Ir de barrio en barrio a ritmo de zancada, proclamando el triunfo de las piernas sobre las ruedas. ¿Por qué no? Todo un acto de rebeldía peatonal. Cada uno de nosotros lleva dentro un pedestrian’s king queriendo salir. Da la impresión de que ahora en las ciudades la única alternativa ecológica al automóvil es desfilar en bici o en patinete. Sí; patinetes. Como aquellos que nos regalaban en la Primera Comunión, el terror de los pasillos de nuestras casas y ahora de las aceras. Patinetes… Se escoge antes cualquier artilugio con batería de litio que cumplir con el primer mandamiento de las Tablas de la Ley de nuestro propio cuerpo: ejercer de bípedos y ponerse a caminar, que es lo que verdaderamente tocaría hacer en muchas más ocasiones. Llevamos demasiadas veces plegadas las alas de nuestros pies. Primero un paso y luego otro. ¡Y a volar! ¿Ves qué fácil? Ahí es donde hay que dar el callo si juegas a predicador de metafísicas sostenibilidades de postín.

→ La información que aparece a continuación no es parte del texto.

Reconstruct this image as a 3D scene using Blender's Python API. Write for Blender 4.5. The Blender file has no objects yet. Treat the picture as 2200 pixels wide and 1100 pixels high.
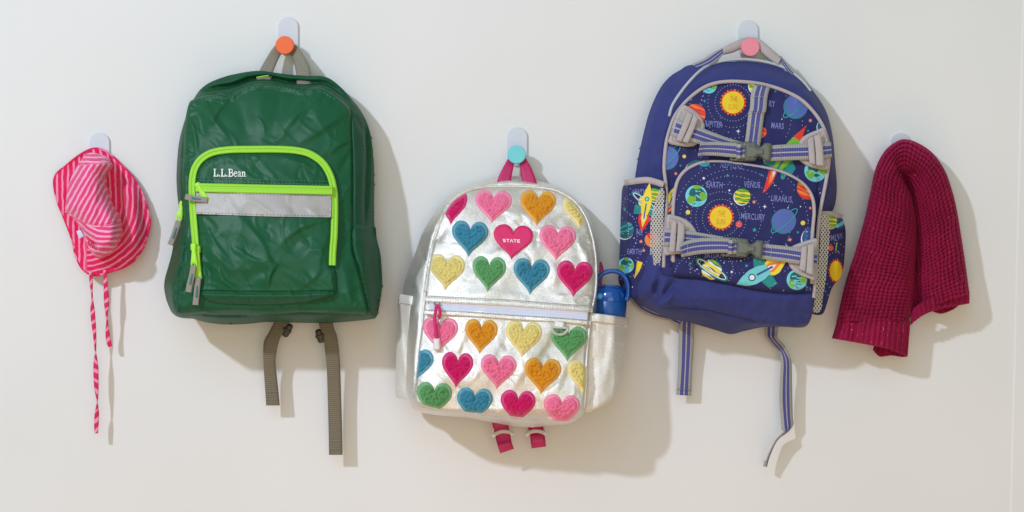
import bpy, bmesh, math, random
import numpy as np
from mathutils import Vector
from mathutils.geometry import delaunay_2d_cdt

R = math.radians
random.seed(3)
sc = bpy.context.scene
COL = sc.collection
# ----------------------------------------------------------------- units
# The wall is the plane y=0, x to the right, z up.  Measurements below are written in wall
# millimetre-like units ("u", 1200 u = 1 m) with origin at the upper left; W() turns a sight line
# and a distance off the wall into a real point.
S = 1.0 / 1200.0
DC = 3900.0                      # camera distance from the wall in u (3.25 m)

# ----------------------------------------------------------------- camera
cam = bpy.data.cameras.new('camera')
cam.sensor_width = 36.0
cam.lens = 36.0 * (DC * S) / (2200 * S)
cam.clip_end = 100
camo = bpy.data.objects.new('camera', cam)
COL.objects.link(camo)
camo.location = (0, -DC * S, 0)
camo.rotation_euler = (R(90), 0, 0)
sc.camera = camo

# ----------------------------------------------------------------- light
sc.view_settings.view_transform = 'Standard'
sc.view_settings.look = 'None'
sc.view_settings.exposure = 0.0
sc.view_settings.gamma = 1.0
wd = bpy.data.worlds.new('World')
sc.world = wd
wd.use_nodes = True
wd.node_tree.nodes['Background'].inputs[0].default_value = (0.96, 0.99, 0.77, 1)
wd.node_tree.nodes['Background'].inputs[1].default_value = 0.335


def area(name, loc, target, power, color, sx, sy=None, shape='RECTANGLE'):
    l = bpy.data.lights.new(name, 'AREA')
    l.energy = power
    l.color = color
    l.shape = shape
    l.size = sx
    if sy:
        l.size_y = sy
    o = bpy.data.objects.new(name, l)
    COL.objects.link(o)
    o.location = loc
    o.rotation_euler = (Vector(target) - Vector(loc)).to_track_quat('-Z', 'Y').to_euler()
    return o


area('strobe', (-2.7, -3.65, 2.2), (0, 0, 0), 130.0, (0.73, 0.82, 0.99), 0.20, shape='DISK')
area('softbox', (-0.6, -4.2, 2.4), (0, 0, 0), 42.0, (0.40, 0.60, 1.0), 3.0, 2.4)
area('front_fill', (0.3, -4.6, -0.3), (0, 0, 0), 41.0, (1.0, 0.97, 0.73), 2.6, 2.6)
area('floor_bounce', (0.1, -2.0, -2.3), (0.1, 0, -0.2), 17.0, (1.0, 0.30, 0.10), 2.6, 1.6)


# ----------------------------------------------------------------- small maths
def A(x):
    return np.asarray(x, dtype=float)


def W(x, y, d):
    x, y, d = np.broadcast_arrays(A(x), A(y), A(d))
    k = (DC - d) / DC
    return np.stack([(x - 1100) * k * S, -d * S, (550 - y) * k * S], -1)


def cr(pts, n=6, closed=False):
    """Catmull-Rom through the points (any number of columns)."""
    P = A(pts)
    N = len(P)
    if closed:
        Q = np.vstack([P[-1], P, P[0], P[1]])
        segs = N
    else:
        Q = np.vstack([2 * P[0] - P[1], P, 2 * P[-1] - P[-2]])
        segs = N - 1
    out = []
    t = np.linspace(0, 1, n, endpoint=False)[:, None]
    for i in range(segs):
        a, b, c, d = Q[i], Q[i + 1], Q[i + 2], Q[i + 3]
        out.append(0.5 * (2 * b + (c - a) * t + (2 * a - 5 * b + 4 * c - d) * t ** 2 + (3 * b - a - 3 * c + d) * t ** 3))
    o = np.vstack(out)
    if not closed:
        o = np.vstack([o, P[-1]])
    return o


def resample(P, step, closed=False):
    P = A(P)
    if closed:
        P = np.vstack([P, P[:1]])
    L = np.r_[0, np.cumsum(np.linalg.norm(np.diff(P[:, :2], axis=0), axis=1))]
    n = max(2, int(round(L[-1] / step)) + 1)
    if closed:
        n = max(4, n)
    t = np.linspace(0, L[-1], n)
    o = np.stack([np.interp(t, L, P[:, k]) for k in range(P.shape[1])], -1)
    return o[:-1] if closed else o


def inpoly(x, y, poly):
    x, y = A(x), A(y)
    P = A(poly)
    r = np.zeros(x.shape, bool)
    j = len(P) - 1
    for i in range(len(P)):
        xi, yi = P[i]
        xj, yj = P[j]
        if yi != yj:
            c = ((yi > y) != (yj > y)) & (x < (xj - xi) * (y - yi) / (yj - yi) + xi)
            r ^= c
        j = i
    return r


def pdist(x, y, poly, closed=True):
    """distance to a polyline; also signed side and arc parameter of the closest point"""
    x, y = A(x).ravel(), A(y).ravel()
    P = A(poly)[:, :2]
    if closed:
        P = np.vstack([P, P[:1]])
    a, b = P[:-1], P[1:]
    ab = b - a
    l2 = np.maximum((ab ** 2).sum(1), 1e-9)
    cum = np.r_[0, np.cumsum(np.sqrt(l2))]
    best = np.full(x.shape, 1e9)
    sd = np.zeros(x.shape)
    tt = np.zeros(x.shape)
    for i in range(len(a)):
        px, py = x - a[i, 0], y - a[i, 1]
        t = np.clip((px * ab[i, 0] + py * ab[i, 1]) / l2[i], 0, 1)
        dx, dy = px - t * ab[i, 0], py - t * ab[i, 1]
        q = dx * dx + dy * dy
        m = q < best
        best[m] = q[m]
        cs = ab[i, 0] * py - ab[i, 1] * px
        sd[m] = np.sign(cs[m])
        tt[m] = (cum[i] + t[m] * math.sqrt(l2[i])) / cum[-1]
    return np.sqrt(best), sd, tt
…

Qué pena, con la de tiempo que le ha costado a la evolución reescribir sobre la marcha la anatomía de nuestro esqueleto para lograrnos bajar al fin del limbo de las alturas leñosas de las copas. Desandar el árbol palmo a palmo hasta observar el mundo a cota de mata antes de ponernos definitivamente en pie como maniquíes de dios desnudos y temblorosos, listos para ser vestidos de relatos primero e investidos de historia después.

Además de las ventajas físicas y mentales, caminar en plena campiña o naturaleza también nos reporta beneficios espirituales de gran altura. A ojo de buen cubero calculo que equivale al menos a una misa gregoriana. O a un rezo en la mezquita Azul, si se prefiere. A lo que ya no me atrevo es a compararlo a una sesión en el parque de la esquina con el yogui ayurvédico de moda en el barrio; pongamos que un tal Manolo que se hace llamar Guru Singh (león), un joven morenazo de casi dos metros de llama mística y de larga cabellera a quien se rifan sus discípulas.

Ah, se me olvidaba que caminar también incide lo suyo en nuestra salud económica, puesto que desplazarse a pie aún sigue siendo gratis. Aunque andémonos con ojo que llegará el día de la ciencia ficción en ciernes en que a un Gobierno determinado, aún más ávido de control, le dé por cobrarnos también impuestos por el simple hecho de caminar más allá de lo previsto en un ciudadano autómata. Hasta entonces, caminemos hasta reventar de placer −ojo con las ampollas y los juanetes−, como si fuéramos espantapájaros que, de pronto, nos librásemos del cepo de nuestro amo para echarnos al camino y estrenar piernas lo mismo que un pajarraco alas cuando revienta su nido a picotazos de machito.

Además de lo expuesto, caminar en Ibiza añade ventajas adicionales de peso. Yendo a pie conseguimos que el interior de la isla, tan breve como una laguna rodeada de tierra, cunda tanto más cuanto más hambre de camino tengan los resortes musculosos que nos tiran de las piernas. Nuestros pies multiplican la tierra, la expanden hacia todas partes. Consiguen, por ejemplo, que el llano del Pla de Corona sea un continente y que la sierra de Sant Joan, una cordillera. Los pies −su velocidad caminando− son todo un conversor de distancias; las trasladan de la escala del automóvil a la escala humana, por lo cual las superficies y longitudes de un territorio, por pequeño que resulte, parecen crecer habida cuenta del mucho tiempo requerido para atravesarlo del modo pedestre. No es sino el milagro de andar, muy superior a aquel del pan y los peces.

Cuento con una anécdota muy ilustrativa al respecto. Tenía yo un amigo del interior de la Península que se vino a Ibiza a trabajar. El hecho de trasladarse a una isla, y además de tan modesto tamaño como es esta, le produjo una creciente claustrofobia. Verse rodeado de mar, con poca tierra de por medio, dependiendo siempre de los horarios de los aviones y los barcos para poder escapar… Al final, acudió a un psicólogo cuya receta resultó bien sencilla. Le dijo: «Mire, olvídese del coche y camine sin parar por el interior. Se le pasará la neura, lo prometo. Acabará comprobando en qué isla tan gigantesca vivimos; no se la acabará».